Tramping Like Mad

Julie McKiernan
Theatre by the Lake, Keswick
(2004)

Tramping Like Mad

The first thing to get clear is that the word "tramping" in the title has nothing to do with walking, although that is the automatic assumption when the play is the joint winner of the New Cumbrian Play Competition and is performed in the Lake District. This "tramping" is a "side-to-side rolling motion: when you can't get your balance" and is one if the last phrases spoken by Donald Campbell before he was killed when Bluebird broke up as he attempted the world water speed record on Coniston in 1967.

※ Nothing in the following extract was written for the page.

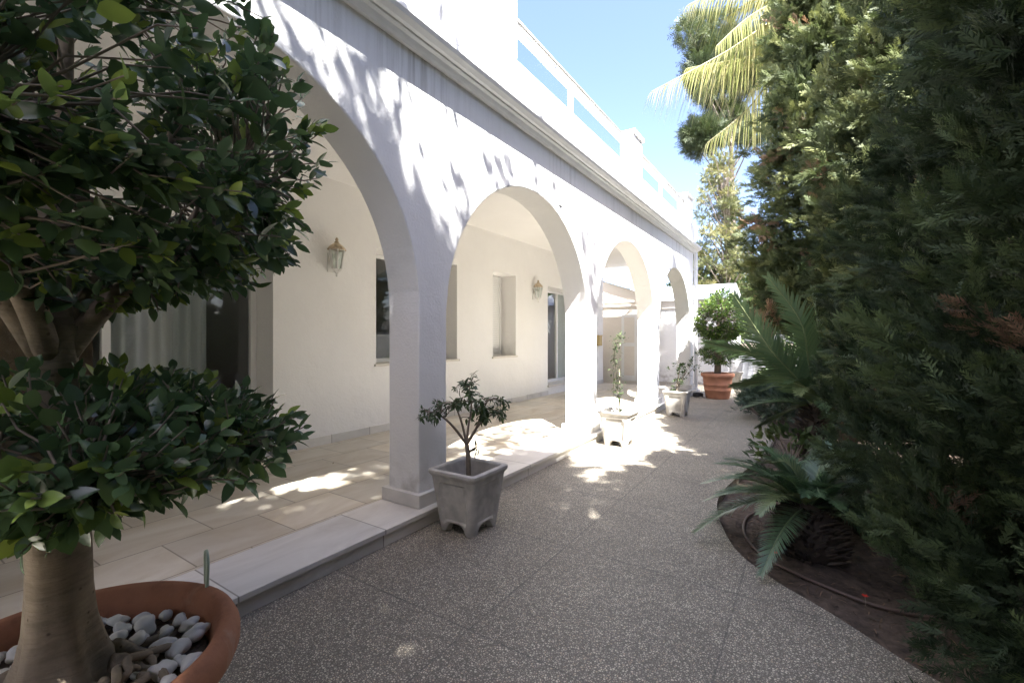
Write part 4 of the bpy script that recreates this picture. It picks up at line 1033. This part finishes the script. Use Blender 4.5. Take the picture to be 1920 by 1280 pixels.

Tramping Like Mad is a play about obsession, the obsession Frank Dierden, former journalist, has had with Donald Campbell, and the effect upon three generations of his family: wife Barbara, daughter Lynn and granddaughter Rachel. It's told through flashback, intermingled with contemporary scenes. Unusually the flashbacks are not just in the mind of one character but of both Frank and Lynn. And a constant presence throughout the play is Donald Campbell himself, in trademark blue jumpsuit, speaking words which are clearly taken from his public pronouncements. It is an accepted thing in the Dierden family that Franks spends a lot of time "talking to Donald".

The structure - short scenes moving from today to flashback and back - far from being as confusing as one might think, enables us to switch focus from Frank to Lynn to Rachel and back again, looking at their relationships from all sides, so that we watch with sympathy for all of the characters (Donald included!) as the consequences of Frank's obsession unfold, for what the others - and, by extension, we, the audience - thought they knew turns out not to be the full truth.

It's not without its moments of humour, although it is the sort that brings a (possibly wry) smile to the face rather than a full-bodied laugh and although it does not have a conventional happy ending, which would have required a bit of stretch to achieve, it does finish on a positive note.

It's a very well written play, author McKiernan's third but the first to have a full professional production, and the performances are uniformly excellent. The Theatre by the Lake has gathered together an excellent ensemble for this season and they are clearly at home in the intimacy of the Studio with its tiny stage. And it is a true ensemble piece - and performance.

Unfortunately there are not many performances left - 23rd, 28th & 29th October and 2nd & 3rd November - but, if you are in the area, see it.